悪意はないんだろうけど、韓国側からそんな起源説が出るたびに、「日本文化を奪おうとしている!」「海外に誤解される!」と日本人が怒って”韓国嫌い”が増えていく。
ポーランドは周辺国と陸続きだから、文化をめぐって同じような争いがあるのでは?
そう思って、以前日本に住んでいたポーランド人に意見を聞いてみた。
まずその親日ポーランド人(いまはアメリカ国民)は、もし盆栽の起源が韓国にあると聞けば「へ~そうなんだ」と思い、「いや違う。日本だ!」と聞けば「へ~そうなんだ」と思うだけだと言う。
つまり、生まれた場所には関心ないから、文化の起源なんてどーでもいい。
文化の起源をめぐって、近隣諸国と争いになったという話はポーランドでは聞いたことがなく、その話を聞いて、頭に浮かんだのはアウシュヴィッツ強制収容所だった。
ナチスはあれをポーランドに建てやがったせいで、「ポーランド人もホロコーストを行なった」、「それに加担した」と誤解する外国人がいるらしい。

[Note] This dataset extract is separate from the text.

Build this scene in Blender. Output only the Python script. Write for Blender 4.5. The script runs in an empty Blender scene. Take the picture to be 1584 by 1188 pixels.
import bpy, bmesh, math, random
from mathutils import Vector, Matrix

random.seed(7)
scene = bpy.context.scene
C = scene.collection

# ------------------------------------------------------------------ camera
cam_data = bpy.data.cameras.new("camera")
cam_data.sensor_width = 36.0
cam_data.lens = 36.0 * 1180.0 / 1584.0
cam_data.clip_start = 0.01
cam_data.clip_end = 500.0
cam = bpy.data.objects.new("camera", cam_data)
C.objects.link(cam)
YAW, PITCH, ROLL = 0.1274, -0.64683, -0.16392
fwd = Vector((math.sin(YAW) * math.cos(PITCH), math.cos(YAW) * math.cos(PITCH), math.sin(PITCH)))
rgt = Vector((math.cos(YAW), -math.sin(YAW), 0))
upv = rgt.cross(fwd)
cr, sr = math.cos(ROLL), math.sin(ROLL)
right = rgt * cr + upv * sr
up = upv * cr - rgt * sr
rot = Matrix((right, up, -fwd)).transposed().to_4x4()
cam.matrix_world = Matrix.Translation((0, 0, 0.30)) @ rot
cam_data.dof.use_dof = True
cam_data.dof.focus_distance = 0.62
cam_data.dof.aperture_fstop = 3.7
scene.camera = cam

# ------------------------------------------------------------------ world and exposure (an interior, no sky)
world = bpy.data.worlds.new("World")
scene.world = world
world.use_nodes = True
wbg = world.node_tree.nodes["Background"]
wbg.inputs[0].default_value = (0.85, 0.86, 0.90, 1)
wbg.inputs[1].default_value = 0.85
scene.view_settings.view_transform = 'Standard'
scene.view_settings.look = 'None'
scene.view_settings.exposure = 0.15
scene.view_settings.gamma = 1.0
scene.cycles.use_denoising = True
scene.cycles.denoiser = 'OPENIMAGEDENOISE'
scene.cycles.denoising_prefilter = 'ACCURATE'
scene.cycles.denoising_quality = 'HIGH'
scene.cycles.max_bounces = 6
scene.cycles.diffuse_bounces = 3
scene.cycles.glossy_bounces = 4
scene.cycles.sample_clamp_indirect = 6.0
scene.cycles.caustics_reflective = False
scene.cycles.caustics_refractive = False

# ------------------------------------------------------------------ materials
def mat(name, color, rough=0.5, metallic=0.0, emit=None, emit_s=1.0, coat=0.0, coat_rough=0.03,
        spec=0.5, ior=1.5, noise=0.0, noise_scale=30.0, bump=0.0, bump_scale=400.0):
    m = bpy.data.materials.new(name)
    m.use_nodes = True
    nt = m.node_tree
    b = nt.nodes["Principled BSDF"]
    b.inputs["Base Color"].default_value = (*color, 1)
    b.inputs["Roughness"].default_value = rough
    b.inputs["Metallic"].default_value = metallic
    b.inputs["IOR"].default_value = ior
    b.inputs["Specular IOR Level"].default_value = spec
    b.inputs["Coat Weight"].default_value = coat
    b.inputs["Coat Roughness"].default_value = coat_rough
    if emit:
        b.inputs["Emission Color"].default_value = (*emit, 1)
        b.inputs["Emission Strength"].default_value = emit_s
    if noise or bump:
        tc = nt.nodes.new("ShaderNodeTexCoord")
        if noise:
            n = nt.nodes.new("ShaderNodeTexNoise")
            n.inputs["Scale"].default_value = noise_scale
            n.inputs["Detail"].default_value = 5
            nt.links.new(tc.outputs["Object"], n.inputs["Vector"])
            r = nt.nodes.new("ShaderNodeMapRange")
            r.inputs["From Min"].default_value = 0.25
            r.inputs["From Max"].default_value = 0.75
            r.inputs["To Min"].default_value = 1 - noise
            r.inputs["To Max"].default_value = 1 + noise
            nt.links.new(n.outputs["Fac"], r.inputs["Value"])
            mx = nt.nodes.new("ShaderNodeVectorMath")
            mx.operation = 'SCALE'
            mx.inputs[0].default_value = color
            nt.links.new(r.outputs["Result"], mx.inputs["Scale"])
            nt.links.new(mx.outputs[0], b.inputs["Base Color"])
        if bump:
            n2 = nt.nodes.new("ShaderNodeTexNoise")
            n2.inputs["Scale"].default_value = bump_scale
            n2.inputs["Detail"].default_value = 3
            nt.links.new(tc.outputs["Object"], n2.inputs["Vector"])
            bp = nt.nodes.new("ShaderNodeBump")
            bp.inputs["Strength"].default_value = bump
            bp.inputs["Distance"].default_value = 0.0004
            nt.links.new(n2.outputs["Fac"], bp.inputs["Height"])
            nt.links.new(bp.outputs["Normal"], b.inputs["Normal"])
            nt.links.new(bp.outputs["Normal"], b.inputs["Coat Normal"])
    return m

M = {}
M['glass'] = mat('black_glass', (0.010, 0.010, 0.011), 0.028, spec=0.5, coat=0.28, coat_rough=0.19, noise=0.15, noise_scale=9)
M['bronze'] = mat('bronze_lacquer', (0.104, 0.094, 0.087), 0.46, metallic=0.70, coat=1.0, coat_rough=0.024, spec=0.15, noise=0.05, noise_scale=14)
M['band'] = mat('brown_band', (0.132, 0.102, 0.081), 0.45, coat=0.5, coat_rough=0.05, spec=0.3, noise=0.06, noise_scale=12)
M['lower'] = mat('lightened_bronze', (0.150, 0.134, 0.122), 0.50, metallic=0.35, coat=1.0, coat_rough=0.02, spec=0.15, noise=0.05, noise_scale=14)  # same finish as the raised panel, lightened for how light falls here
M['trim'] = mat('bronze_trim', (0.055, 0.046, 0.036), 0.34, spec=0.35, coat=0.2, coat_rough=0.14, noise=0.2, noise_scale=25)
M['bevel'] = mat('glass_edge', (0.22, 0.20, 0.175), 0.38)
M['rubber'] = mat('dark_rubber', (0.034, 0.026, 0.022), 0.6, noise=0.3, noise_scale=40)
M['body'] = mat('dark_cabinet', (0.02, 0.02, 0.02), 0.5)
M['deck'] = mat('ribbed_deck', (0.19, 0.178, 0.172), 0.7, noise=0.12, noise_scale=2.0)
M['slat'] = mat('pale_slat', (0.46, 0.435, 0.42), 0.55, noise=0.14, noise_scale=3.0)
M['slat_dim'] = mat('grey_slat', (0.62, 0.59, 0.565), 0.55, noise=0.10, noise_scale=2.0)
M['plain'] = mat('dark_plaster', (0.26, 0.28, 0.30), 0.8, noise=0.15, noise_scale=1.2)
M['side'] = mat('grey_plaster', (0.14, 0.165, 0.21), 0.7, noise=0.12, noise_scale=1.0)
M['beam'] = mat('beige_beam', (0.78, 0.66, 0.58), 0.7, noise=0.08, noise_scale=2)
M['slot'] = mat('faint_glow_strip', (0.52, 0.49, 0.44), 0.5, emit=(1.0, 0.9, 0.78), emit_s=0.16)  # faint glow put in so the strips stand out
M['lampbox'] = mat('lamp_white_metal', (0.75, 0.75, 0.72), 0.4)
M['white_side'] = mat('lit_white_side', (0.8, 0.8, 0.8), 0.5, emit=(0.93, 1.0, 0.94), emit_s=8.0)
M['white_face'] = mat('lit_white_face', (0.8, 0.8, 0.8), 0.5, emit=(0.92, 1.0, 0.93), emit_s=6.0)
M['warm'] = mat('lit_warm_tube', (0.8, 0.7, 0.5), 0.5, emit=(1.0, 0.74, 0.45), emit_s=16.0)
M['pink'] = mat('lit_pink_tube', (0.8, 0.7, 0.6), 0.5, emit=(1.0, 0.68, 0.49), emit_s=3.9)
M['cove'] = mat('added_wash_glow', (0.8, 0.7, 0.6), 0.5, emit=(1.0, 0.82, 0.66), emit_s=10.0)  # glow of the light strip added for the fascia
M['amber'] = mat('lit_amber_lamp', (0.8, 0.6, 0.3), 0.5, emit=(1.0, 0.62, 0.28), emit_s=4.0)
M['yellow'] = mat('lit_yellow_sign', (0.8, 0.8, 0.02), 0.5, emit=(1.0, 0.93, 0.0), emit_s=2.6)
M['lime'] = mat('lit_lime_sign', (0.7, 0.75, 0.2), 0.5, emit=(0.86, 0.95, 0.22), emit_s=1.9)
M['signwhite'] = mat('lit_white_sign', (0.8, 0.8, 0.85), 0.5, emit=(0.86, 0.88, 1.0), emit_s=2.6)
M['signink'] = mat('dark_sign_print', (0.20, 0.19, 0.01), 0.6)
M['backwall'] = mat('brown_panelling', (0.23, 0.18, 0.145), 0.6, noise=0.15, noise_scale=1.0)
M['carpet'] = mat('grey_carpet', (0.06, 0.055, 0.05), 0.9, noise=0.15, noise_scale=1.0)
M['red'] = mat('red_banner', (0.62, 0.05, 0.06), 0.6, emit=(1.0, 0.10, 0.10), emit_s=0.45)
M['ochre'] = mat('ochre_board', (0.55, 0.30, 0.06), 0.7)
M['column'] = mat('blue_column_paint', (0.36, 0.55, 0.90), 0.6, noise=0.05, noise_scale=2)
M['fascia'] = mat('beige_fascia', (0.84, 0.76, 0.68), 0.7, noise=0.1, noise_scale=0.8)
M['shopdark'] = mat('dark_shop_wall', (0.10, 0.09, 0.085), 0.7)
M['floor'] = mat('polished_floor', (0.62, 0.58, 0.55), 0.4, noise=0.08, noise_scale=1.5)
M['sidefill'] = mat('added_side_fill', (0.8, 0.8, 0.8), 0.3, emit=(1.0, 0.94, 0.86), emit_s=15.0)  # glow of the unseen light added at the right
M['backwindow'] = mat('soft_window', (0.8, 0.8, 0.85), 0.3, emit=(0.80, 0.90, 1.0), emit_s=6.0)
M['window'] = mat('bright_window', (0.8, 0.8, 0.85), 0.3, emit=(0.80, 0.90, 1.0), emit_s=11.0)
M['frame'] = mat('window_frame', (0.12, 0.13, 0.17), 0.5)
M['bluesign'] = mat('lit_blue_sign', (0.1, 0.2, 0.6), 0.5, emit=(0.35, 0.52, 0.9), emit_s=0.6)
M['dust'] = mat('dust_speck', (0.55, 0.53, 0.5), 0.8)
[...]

ホロコーストやナチスの占領政策ではポーランドは被害者なのに、国内に収容所があることで、事実と正反対の歴史認識をする人がいる。
ポーランド人としてこれは見過ごせない。
ホロコーストはナチス=ドイツによるもので、その「起源」を主張する国なんてないから、日韓の「韓国起源説」とは根本的には違う。
でもそのポーランド人からすると、特定の日本文化を外国人が韓国の文化とカン違いして、「ふざけんな!」と日本人が怒る姿は、ホロコーストはポーランド人のしわざだと外国人に誤解されて、「ふざけんな!」と怒るポーランド人と重なる。
文化を”奪われる”ことの反対で、弾圧や虐殺をされたポーランドに戦争犯罪の汚名が着せられる。なんという理不尽。
ナチスの造ったホロコーストの象徴が国内にあるから、ユダヤ人虐殺の立案・実行とはまったく関係ないのに、ポーランドにはネガティブなイメージがつきまとってしまう。
でも、アウシュヴィッツ強制収容所を動かすことはできないし、もうどうしようもない。
「韓国起源説とそれに怒る日本人」について聞いたら、まさかホロコーストの話が出てくるとは思わなかった。
こんな反応はポーランド人だけだ。
文化をめぐる日韓の対立なんてもはやかわいい。